What this task involves
The lines beneath this instruction, from the first through the one containing "R = math.radians", must be transcribed exactly; no other line belongs in the output.

Dataset excerpt
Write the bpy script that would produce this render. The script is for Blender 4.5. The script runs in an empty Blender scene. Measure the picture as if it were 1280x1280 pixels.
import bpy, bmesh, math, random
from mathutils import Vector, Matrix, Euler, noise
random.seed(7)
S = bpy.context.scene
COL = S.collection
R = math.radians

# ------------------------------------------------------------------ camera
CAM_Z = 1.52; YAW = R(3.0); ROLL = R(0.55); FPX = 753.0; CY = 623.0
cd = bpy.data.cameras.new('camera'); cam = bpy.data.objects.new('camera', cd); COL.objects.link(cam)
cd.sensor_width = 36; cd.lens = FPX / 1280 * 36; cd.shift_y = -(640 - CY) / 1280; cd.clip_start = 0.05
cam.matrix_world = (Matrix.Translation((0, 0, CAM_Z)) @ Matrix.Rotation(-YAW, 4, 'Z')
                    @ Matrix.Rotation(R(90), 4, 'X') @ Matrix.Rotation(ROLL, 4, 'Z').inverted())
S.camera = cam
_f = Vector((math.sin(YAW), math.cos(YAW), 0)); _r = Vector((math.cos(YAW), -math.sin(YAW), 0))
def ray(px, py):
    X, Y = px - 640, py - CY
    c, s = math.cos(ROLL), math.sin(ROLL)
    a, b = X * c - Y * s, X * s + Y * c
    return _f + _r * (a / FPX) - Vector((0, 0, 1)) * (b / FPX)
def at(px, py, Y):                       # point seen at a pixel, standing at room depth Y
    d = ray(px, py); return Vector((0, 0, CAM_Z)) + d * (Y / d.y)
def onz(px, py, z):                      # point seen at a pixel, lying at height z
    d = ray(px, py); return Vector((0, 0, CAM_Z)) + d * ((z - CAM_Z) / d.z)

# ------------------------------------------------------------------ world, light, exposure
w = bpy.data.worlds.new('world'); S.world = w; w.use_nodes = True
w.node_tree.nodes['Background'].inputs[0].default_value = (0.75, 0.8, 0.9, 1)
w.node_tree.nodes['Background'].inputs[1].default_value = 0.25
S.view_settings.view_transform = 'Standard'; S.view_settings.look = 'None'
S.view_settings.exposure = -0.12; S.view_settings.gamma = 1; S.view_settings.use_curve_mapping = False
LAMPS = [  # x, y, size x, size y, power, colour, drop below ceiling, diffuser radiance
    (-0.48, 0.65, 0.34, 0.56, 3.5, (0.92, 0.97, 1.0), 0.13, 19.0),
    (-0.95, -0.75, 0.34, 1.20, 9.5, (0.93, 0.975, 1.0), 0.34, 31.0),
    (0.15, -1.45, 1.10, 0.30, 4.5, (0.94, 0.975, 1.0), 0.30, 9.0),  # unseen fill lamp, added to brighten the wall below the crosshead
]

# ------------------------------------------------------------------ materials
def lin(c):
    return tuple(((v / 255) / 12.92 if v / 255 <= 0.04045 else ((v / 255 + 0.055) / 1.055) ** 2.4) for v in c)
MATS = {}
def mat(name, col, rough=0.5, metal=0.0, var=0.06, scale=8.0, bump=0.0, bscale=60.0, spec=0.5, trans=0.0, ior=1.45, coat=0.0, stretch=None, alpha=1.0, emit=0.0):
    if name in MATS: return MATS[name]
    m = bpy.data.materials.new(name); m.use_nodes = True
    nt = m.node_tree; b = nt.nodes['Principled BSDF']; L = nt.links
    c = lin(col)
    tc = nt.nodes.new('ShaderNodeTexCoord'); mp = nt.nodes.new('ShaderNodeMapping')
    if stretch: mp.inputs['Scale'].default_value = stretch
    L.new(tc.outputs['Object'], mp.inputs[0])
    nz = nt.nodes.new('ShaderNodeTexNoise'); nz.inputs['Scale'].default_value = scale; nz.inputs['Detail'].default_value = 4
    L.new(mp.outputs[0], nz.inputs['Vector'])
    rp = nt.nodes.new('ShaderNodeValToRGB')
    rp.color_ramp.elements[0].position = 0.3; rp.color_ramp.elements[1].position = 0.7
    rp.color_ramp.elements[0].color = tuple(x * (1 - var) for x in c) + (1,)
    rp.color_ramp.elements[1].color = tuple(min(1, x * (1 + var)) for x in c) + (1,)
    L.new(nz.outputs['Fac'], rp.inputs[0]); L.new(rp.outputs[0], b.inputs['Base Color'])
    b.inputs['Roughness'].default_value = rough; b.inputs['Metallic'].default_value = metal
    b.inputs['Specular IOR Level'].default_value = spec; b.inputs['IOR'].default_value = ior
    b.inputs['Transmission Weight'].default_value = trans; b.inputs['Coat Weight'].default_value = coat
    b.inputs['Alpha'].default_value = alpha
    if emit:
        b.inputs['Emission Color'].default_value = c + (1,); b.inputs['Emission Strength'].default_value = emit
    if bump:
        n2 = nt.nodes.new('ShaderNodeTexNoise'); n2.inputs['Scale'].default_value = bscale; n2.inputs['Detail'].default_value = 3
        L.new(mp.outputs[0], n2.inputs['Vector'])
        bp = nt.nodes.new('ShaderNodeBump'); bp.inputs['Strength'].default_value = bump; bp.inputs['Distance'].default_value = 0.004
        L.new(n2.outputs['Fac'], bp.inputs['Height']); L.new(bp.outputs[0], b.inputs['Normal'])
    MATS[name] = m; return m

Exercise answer
Write the bpy script that would produce this render. The script is for Blender 4.5. The script runs in an empty Blender scene. Measure the picture as if it were 1280x1280 pixels.
import bpy, bmesh, math, random
from mathutils import Vector, Matrix, Euler, noise
random.seed(7)
S = bpy.context.scene
COL = S.collection
R = math.radians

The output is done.